■ CHALLENGE:
Write out the listing exactly as it is given.

········

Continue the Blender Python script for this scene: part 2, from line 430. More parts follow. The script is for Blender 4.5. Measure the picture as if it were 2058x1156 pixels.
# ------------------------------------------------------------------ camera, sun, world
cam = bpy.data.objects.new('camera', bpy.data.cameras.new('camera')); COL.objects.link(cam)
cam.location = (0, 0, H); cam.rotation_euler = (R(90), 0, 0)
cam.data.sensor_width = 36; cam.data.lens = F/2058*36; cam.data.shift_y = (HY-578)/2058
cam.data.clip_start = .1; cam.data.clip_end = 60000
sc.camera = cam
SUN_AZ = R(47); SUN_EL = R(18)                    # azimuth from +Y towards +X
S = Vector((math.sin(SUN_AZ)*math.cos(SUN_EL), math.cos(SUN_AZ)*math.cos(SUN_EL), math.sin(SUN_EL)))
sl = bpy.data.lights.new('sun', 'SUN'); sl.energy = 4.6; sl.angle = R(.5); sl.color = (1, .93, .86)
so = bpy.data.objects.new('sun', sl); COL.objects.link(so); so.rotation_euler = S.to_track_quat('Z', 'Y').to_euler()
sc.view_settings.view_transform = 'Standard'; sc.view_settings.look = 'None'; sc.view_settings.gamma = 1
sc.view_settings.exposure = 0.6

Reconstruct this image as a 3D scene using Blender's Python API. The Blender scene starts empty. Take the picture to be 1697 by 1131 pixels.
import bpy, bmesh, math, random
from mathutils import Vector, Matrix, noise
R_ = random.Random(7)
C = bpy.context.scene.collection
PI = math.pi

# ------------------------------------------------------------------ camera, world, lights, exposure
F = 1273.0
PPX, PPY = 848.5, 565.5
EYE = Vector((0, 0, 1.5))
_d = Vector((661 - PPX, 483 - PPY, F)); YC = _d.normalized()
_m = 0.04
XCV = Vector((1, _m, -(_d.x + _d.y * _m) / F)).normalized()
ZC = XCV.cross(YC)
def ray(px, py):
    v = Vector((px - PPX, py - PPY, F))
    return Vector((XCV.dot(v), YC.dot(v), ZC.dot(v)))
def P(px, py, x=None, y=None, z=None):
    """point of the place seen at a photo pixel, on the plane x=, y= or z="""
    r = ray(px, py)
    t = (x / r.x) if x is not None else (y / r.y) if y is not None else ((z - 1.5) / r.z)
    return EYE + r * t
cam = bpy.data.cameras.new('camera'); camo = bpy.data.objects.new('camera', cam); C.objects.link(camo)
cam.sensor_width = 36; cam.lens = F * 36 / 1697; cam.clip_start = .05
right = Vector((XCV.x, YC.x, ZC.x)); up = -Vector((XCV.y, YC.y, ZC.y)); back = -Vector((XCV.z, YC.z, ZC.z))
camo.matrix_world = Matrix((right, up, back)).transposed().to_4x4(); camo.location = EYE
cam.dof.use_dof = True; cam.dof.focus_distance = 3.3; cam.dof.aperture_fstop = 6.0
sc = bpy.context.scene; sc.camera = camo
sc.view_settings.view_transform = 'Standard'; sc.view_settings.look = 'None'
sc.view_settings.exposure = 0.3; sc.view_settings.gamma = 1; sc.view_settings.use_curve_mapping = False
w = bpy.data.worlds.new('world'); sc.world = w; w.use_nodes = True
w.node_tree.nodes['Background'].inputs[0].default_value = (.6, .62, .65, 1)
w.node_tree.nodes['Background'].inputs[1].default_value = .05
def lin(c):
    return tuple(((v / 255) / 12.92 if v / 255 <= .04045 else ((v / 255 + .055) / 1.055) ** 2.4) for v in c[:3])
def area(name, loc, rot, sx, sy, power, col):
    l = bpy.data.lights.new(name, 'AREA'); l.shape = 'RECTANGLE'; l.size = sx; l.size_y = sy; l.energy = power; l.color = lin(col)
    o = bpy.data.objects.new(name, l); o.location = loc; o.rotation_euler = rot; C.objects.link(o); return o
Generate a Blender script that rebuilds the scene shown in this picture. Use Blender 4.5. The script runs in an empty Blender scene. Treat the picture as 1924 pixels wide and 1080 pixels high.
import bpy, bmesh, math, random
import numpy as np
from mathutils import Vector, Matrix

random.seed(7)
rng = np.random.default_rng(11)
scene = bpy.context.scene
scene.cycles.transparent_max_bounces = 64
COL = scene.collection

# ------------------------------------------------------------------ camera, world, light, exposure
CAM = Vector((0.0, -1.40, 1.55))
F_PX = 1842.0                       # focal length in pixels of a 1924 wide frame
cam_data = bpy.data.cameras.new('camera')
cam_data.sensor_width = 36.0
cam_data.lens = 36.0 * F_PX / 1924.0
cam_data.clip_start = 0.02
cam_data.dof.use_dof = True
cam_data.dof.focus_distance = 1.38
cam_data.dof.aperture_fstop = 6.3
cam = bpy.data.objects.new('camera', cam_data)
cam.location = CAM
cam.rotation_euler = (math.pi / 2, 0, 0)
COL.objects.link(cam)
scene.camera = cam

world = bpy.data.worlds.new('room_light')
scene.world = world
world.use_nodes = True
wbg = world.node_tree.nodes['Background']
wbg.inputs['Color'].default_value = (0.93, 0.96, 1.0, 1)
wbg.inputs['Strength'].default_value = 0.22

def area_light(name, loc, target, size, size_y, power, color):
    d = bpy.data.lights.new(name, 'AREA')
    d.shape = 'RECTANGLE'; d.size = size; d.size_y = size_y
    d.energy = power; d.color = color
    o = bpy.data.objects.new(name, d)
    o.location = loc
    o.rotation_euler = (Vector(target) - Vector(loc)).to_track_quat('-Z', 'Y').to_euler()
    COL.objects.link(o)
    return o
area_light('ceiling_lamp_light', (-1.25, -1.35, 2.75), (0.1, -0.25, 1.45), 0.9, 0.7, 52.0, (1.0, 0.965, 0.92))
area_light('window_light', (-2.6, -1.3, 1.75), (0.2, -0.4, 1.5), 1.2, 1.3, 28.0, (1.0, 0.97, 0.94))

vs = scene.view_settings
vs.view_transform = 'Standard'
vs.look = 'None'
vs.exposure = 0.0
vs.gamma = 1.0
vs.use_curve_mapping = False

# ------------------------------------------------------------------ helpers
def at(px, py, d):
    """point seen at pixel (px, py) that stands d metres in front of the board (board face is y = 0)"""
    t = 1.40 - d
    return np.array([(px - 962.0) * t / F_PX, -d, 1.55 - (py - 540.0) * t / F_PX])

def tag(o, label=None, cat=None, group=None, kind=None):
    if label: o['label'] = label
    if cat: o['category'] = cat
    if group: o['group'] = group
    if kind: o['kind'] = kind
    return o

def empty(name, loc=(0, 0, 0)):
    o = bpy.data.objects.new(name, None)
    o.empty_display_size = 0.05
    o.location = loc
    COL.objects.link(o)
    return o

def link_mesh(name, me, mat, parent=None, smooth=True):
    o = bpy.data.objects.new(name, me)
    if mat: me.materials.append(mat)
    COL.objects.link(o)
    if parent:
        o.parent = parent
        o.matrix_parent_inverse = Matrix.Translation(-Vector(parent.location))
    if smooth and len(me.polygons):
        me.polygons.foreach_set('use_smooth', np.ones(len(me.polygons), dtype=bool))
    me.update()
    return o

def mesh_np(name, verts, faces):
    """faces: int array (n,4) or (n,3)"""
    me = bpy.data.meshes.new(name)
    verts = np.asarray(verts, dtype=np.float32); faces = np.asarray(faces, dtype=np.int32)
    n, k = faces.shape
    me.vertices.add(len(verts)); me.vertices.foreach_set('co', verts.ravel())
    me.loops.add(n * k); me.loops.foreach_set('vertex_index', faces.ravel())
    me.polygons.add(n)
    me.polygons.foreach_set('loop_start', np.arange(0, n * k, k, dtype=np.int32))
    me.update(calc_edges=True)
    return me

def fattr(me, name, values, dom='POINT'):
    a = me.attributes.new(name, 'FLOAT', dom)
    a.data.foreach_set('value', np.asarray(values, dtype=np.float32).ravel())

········

■ TASK RESULT:
Continue the Blender Python script for this scene: part 2, from line 430. More parts follow. The script is for Blender 4.5. Measure the picture as if it were 2058x1156 pixels.
# ------------------------------------------------------------------ camera, sun, world
cam = bpy.data.objects.new('camera', bpy.data.cameras.new('camera')); COL.objects.link(cam)
cam.location = (0, 0, H); cam.rotation_euler = (R(90), 0, 0)
cam.data.sensor_width = 36; cam.data.lens = F/2058*36; cam.data.shift_y = (HY-578)/2058
cam.data.clip_start = .1; cam.data.clip_end = 60000
sc.camera = cam
SUN_AZ = R(47); SUN_EL = R(18)                    # azimuth from +Y towards +X
S = Vector((math.sin(SUN_AZ)*math.cos(SUN_EL), math.cos(SUN_AZ)*math.cos(SUN_EL), math.sin(SUN_EL)))
sl = bpy.data.lights.new('sun', 'SUN'); sl.energy = 4.6; sl.angle = R(.5); sl.color = (1, .93, .86)
so = bpy.data.objects.new('sun', sl); COL.objects.link(so); so.rotation_euler = S.to_track_quat('Z', 'Y').to_euler()
sc.view_settings.view_transform = 'Standard'; sc.view_settings.look = 'None'; sc.view_settings.gamma = 1
sc.view_settings.exposure = 0.6

Reconstruct this image as a 3D scene using Blender's Python API. The Blender scene starts empty. Take the picture to be 1697 by 1131 pixels.
import bpy, bmesh, math, random
from mathutils import Vector, Matrix, noise
R_ = random.Random(7)
C = bpy.context.scene.collection
PI = math.pi

# ------------------------------------------------------------------ camera, world, lights, exposure
F = 1273.0
PPX, PPY = 848.5, 565.5
EYE = Vector((0, 0, 1.5))
_d = Vector((661 - PPX, 483 - PPY, F)); YC = _d.normalized()
_m = 0.04
XCV = Vector((1, _m, -(_d.x + _d.y * _m) / F)).normalized()
ZC = XCV.cross(YC)
def ray(px, py):
    v = Vector((px - PPX, py - PPY, F))
    return Vector((XCV.dot(v), YC.dot(v), ZC.dot(v)))
def P(px, py, x=None, y=None, z=None):
    """point of the place seen at a photo pixel, on the plane x=, y= or z="""
    r = ray(px, py)
    t = (x / r.x) if x is not None else (y / r.y) if y is not None else ((z - 1.5) / r.z)
    return EYE + r * t
cam = bpy.data.cameras.new('camera'); camo = bpy.data.objects.new('camera', cam); C.objects.link(camo)
cam.sensor_width = 36; cam.lens = F * 36 / 1697; cam.clip_start = .05
right = Vector((XCV.x, YC.x, ZC.x)); up = -Vector((XCV.y, YC.y, ZC.y)); back = -Vector((XCV.z, YC.z, ZC.z))
camo.matrix_world = Matrix((right, up, back)).transposed().to_4x4(); camo.location = EYE
cam.dof.use_dof = True; cam.dof.focus_distance = 3.3; cam.dof.aperture_fstop = 6.0
sc = bpy.context.scene; sc.camera = camo
sc.view_settings.view_transform = 'Standard'; sc.view_settings.look = 'None'
sc.view_settings.exposure = 0.3; sc.view_settings.gamma = 1; sc.view_settings.use_curve_mapping = False
w = bpy.data.worlds.new('world'); sc.world = w; w.use_nodes = True
w.node_tree.nodes['Background'].inputs[0].default_value = (.6, .62, .65, 1)
w.node_tree.nodes['Background'].inputs[1].default_value = .05
def lin(c):
    return tuple(((v / 255) / 12.92 if v / 255 <= .04045 else ((v / 255 + .055) / 1.055) ** 2.4) for v in c[:3])
def area(name, loc, rot, sx, sy, power, col):
    l = bpy.data.lights.new(name, 'AREA'); l.shape = 'RECTANGLE'; l.size = sx; l.size_y = sy; l.energy = power; l.color = lin(col)
    o = bpy.data.objects.new(name, l); o.location = loc; o.rotation_euler = rot; C.objects.link(o); return o
Generate a Blender script that rebuilds the scene shown in this picture. Use Blender 4.5. The script runs in an empty Blender scene. Treat the picture as 1924 pixels wide and 1080 pixels high.
import bpy, bmesh, math, random
import numpy as np
from mathutils import Vector, Matrix

random.seed(7)
rng = np.random.default_rng(11)
scene = bpy.context.scene
scene.cycles.transparent_max_bounces = 64
COL = scene.collection

# ------------------------------------------------------------------ camera, world, light, exposure
CAM = Vector((0.0, -1.40, 1.55))
F_PX = 1842.0                       # focal length in pixels of a 1924 wide frame
cam_data = bpy.data.cameras.new('camera')
cam_data.sensor_width = 36.0
cam_data.lens = 36.0 * F_PX / 1924.0
cam_data.clip_start = 0.02
cam_data.dof.use_dof = True
cam_data.dof.focus_distance = 1.38
cam_data.dof.aperture_fstop = 6.3
cam = bpy.data.objects.new('camera', cam_data)
cam.location = CAM
cam.rotation_euler = (math.pi / 2, 0, 0)
COL.objects.link(cam)
scene.camera = cam

world = bpy.data.worlds.new('room_light')
scene.world = world
world.use_nodes = True
wbg = world.node_tree.nodes['Background']
wbg.inputs['Color'].default_value = (0.93, 0.96, 1.0, 1)
wbg.inputs['Strength'].default_value = 0.22

def area_light(name, loc, target, size, size_y, power, color):
    d = bpy.data.lights.new(name, 'AREA')
    d.shape = 'RECTANGLE'; d.size = size; d.size_y = size_y
    d.energy = power; d.color = color
    o = bpy.data.objects.new(name, d)
    o.location = loc
    o.rotation_euler = (Vector(target) - Vector(loc)).to_track_quat('-Z', 'Y').to_euler()
    COL.objects.link(o)
    return o
area_light('ceiling_lamp_light', (-1.25, -1.35, 2.75), (0.1, -0.25, 1.45), 0.9, 0.7, 52.0, (1.0, 0.965, 0.92))
area_light('window_light', (-2.6, -1.3, 1.75), (0.2, -0.4, 1.5), 1.2, 1.3, 28.0, (1.0, 0.97, 0.94))

vs = scene.view_settings
vs.view_transform = 'Standard'
vs.look = 'None'
vs.exposure = 0.0
vs.gamma = 1.0
vs.use_curve_mapping = False

# ------------------------------------------------------------------ helpers
def at(px, py, d):
    """point seen at pixel (px, py) that stands d metres in front of the board (board face is y = 0)"""
    t = 1.40 - d
    return np.array([(px - 962.0) * t / F_PX, -d, 1.55 - (py - 540.0) * t / F_PX])

def tag(o, label=None, cat=None, group=None, kind=None):
    if label: o['label'] = label
    if cat: o['category'] = cat
    if group: o['group'] = group
    if kind: o['kind'] = kind
    return o

def empty(name, loc=(0, 0, 0)):
    o = bpy.data.objects.new(name, None)
    o.empty_display_size = 0.05
    o.location = loc
    COL.objects.link(o)
    return o

def link_mesh(name, me, mat, parent=None, smooth=True):
    o = bpy.data.objects.new(name, me)
    if mat: me.materials.append(mat)
    COL.objects.link(o)
    if parent:
        o.parent = parent
        o.matrix_parent_inverse = Matrix.Translation(-Vector(parent.location))
    if smooth and len(me.polygons):
        me.polygons.foreach_set('use_smooth', np.ones(len(me.polygons), dtype=bool))
    me.update()
    return o

def mesh_np(name, verts, faces):
    """faces: int array (n,4) or (n,3)"""
    me = bpy.data.meshes.new(name)
    verts = np.asarray(verts, dtype=np.float32); faces = np.asarray(faces, dtype=np.int32)
    n, k = faces.shape
    me.vertices.add(len(verts)); me.vertices.foreach_set('co', verts.ravel())
    me.loops.add(n * k); me.loops.foreach_set('vertex_index', faces.ravel())
    me.polygons.add(n)
    me.polygons.foreach_set('loop_start', np.arange(0, n * k, k, dtype=np.int32))
    me.update(calc_edges=True)
    return me

def fattr(me, name, values, dom='POINT'):
    a = me.attributes.new(name, 'FLOAT', dom)
    a.data.foreach_set('value', np.asarray(values, dtype=np.float32).ravel())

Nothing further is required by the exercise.